Cho’s sister Ashley Lucas said in an interview that she was outraged by the verdict. While Phillips was allowed to mention the speedometer reading to jurors, Judge Stephen E. Sincavage ruled that jurors couldn’t consider it as evidence. Lucas said that was unfair and made it harder to prove involuntary manslaughter.

“It was just a slap on the wrist,” Lucas said. “I don’t understand how they could say it was just reckless driving. He took somebody’s life.”

Cho, who went by the nickname Miemo, grew up in Alexandria and graduated from George Mason University. She loved cooking, drawing and painting. She had a food blog that she said she started writing after her mother’s death.

“I’ve been working on creating a cookbook of Maman’s recipes to pass on to my daughter. It’s been 5+ years, and I am nowhere near done,” she wrote. “Cut me some slack, you know moms from that generation didn’t use recipes.”

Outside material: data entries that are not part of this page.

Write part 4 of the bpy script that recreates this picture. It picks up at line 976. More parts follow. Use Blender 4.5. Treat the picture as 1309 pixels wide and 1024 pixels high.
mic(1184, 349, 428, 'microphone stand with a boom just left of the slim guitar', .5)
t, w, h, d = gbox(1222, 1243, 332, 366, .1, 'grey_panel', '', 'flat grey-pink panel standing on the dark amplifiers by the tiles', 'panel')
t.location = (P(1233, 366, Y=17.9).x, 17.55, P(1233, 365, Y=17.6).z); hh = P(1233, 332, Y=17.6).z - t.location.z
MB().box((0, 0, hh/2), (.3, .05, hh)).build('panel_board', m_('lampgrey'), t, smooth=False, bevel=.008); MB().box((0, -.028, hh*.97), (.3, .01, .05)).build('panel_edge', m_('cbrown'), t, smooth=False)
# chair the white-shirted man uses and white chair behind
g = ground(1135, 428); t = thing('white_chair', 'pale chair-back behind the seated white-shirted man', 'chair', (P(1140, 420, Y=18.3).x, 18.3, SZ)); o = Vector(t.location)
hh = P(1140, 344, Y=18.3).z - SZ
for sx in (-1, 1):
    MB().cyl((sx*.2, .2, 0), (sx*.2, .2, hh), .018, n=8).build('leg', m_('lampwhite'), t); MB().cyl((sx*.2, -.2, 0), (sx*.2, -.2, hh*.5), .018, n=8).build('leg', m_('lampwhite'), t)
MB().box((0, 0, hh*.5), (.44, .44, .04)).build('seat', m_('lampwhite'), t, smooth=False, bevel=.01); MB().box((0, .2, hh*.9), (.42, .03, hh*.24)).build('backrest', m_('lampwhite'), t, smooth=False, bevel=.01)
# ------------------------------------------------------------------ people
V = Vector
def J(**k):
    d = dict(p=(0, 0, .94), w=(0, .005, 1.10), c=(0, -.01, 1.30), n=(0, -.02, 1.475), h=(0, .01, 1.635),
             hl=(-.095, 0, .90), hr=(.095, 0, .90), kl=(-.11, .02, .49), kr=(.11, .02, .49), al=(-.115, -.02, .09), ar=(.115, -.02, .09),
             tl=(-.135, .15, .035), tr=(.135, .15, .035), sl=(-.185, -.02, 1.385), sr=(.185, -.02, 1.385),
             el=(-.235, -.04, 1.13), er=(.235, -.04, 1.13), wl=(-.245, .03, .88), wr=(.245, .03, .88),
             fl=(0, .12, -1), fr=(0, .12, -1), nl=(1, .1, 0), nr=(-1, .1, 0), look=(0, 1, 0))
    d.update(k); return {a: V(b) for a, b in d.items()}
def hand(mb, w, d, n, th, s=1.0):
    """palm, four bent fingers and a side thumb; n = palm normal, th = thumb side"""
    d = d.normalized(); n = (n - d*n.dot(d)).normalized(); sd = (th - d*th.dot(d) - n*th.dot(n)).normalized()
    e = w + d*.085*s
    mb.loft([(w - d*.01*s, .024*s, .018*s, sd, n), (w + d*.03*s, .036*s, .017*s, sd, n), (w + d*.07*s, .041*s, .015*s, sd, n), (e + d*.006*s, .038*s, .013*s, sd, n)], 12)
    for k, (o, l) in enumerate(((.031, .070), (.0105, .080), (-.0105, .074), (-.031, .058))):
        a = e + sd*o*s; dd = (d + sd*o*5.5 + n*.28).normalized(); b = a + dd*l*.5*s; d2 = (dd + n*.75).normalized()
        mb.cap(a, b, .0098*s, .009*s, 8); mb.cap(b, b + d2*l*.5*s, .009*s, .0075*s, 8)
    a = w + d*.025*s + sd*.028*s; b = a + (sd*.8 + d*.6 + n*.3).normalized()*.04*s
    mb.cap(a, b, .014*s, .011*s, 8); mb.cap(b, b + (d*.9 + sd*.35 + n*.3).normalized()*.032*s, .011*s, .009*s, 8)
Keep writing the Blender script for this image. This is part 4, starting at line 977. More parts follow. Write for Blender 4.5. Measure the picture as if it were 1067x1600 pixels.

Lucas described her sister, who was about 10 weeks pregnant at the time of the crash, as outgoing with many interests. She started a sorority at George Mason and was also into martial arts.

“She was the life of the party,” Lucas said. “She loved to sing. She loved to dance. She just loved life.”

Lucas said the verdict has compounded the family’s grief. She said her niece recalls the crash and misses her mother. “She asks about her mommy all the time,” Lucas said.